Misty La Vigne's Research

Misty La Vigne

I am a graduate student in the Laboratory for Millimeter-wave Astronomy group, working under the direction of Stuart Vogel, with additional advisement from Eve Ostriker (the Center for Theory and Computation). For my thesis I am studying star formation rates and mechanisms in nearby spiral galaxies, on local and global scales, using multi-wavelength space and ground based observations.

ADS Listing for past 5 years

Currently I am using the Combined Array for Research in Millimeter Astronomy (CARMA) to map the dense molecular gas that will form stars with the 12CO(1-0) emission line at high resolution (2-3") in four target spiral galaxies: NGC 0628, NGC 3627, NGC 4736, and NGC 5055. These galaxies were chosen based on their morphology and Hubble type.
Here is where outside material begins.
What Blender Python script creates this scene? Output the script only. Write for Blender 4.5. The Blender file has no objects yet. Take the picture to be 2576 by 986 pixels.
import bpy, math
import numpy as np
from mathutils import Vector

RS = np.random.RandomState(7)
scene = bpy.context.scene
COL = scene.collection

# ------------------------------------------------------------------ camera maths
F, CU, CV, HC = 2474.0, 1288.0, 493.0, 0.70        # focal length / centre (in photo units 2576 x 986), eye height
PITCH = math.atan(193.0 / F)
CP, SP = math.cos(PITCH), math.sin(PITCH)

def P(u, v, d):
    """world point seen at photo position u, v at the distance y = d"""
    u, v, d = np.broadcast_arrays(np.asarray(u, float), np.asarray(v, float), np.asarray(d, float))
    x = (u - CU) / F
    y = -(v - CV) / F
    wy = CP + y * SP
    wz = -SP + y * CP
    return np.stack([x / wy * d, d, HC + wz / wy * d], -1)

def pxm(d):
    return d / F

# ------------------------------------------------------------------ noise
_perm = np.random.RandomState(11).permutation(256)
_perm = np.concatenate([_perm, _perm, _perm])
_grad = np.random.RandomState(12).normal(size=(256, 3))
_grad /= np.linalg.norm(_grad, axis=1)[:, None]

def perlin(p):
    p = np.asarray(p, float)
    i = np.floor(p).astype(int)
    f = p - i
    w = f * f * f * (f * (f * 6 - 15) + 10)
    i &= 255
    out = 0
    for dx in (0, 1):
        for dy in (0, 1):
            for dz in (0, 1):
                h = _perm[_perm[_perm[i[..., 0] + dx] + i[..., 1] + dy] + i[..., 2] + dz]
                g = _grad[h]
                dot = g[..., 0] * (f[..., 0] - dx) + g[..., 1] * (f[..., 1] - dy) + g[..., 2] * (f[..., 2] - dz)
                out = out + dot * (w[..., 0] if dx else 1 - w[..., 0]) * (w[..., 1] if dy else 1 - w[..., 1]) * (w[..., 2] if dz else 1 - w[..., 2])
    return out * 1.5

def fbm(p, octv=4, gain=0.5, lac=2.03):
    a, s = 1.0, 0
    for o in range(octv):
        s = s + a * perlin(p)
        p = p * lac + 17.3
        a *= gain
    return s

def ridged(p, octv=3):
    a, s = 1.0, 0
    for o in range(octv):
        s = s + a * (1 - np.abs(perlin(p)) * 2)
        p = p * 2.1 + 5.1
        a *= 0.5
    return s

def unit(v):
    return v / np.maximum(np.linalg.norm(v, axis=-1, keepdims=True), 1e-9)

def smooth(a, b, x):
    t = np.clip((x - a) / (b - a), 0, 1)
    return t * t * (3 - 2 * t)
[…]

In addition to the CARMA data I am also using previous 12CO(1-0) observations from the Survey of Nearby Galaxies (SONG) made with the Berkeley Illinois Maryland Association (BIMA).

Kitt Peak (nm)
I have also observed with both the 2-meter and 4-meter telescopes at the Kitt Peak National Observatory. Using the 2-meter I imaged ionized gas in galaxies using the H-alpha recombination line of hydrogen. At the 4-meter I obtained long-slit spectra, also using the H-alpha recombination line, along the major axis of galaxies to derive their rotation curve.

Hubble Space Telescope (nm)
High resolution, 0.1-0.05", archival images from the Wide-Field Planetary Camera 2 (WFPC2) and Advanced Camera for Surveys (ACS) provide details of local morphology within galaxies, which I have used to classify types of substructure within spiral arms associated with star formation. (Hubble Space Telesope Image - credit http://michaelgr.files.wordpress.com)

Spitzer Space Telescope (µm)
I am using archival observations from both the InfraRed Array Camera (IRAC) and the Multiband Imaging Photometer for Spitzer (MIPS) to calibrate the amount of ionizing radiation from newly formed stars that is absorbed and reradiated by dust. (Spitzerlarge.jpg - credit http://www.star.le.ac.uk)

VLA (cm)
In combination with the molecular gas observations from CARMA + SONG, I am using archival Very Large Array (VLA) observations of atomic hydrogen to determine the total amount of gas in the galaxies.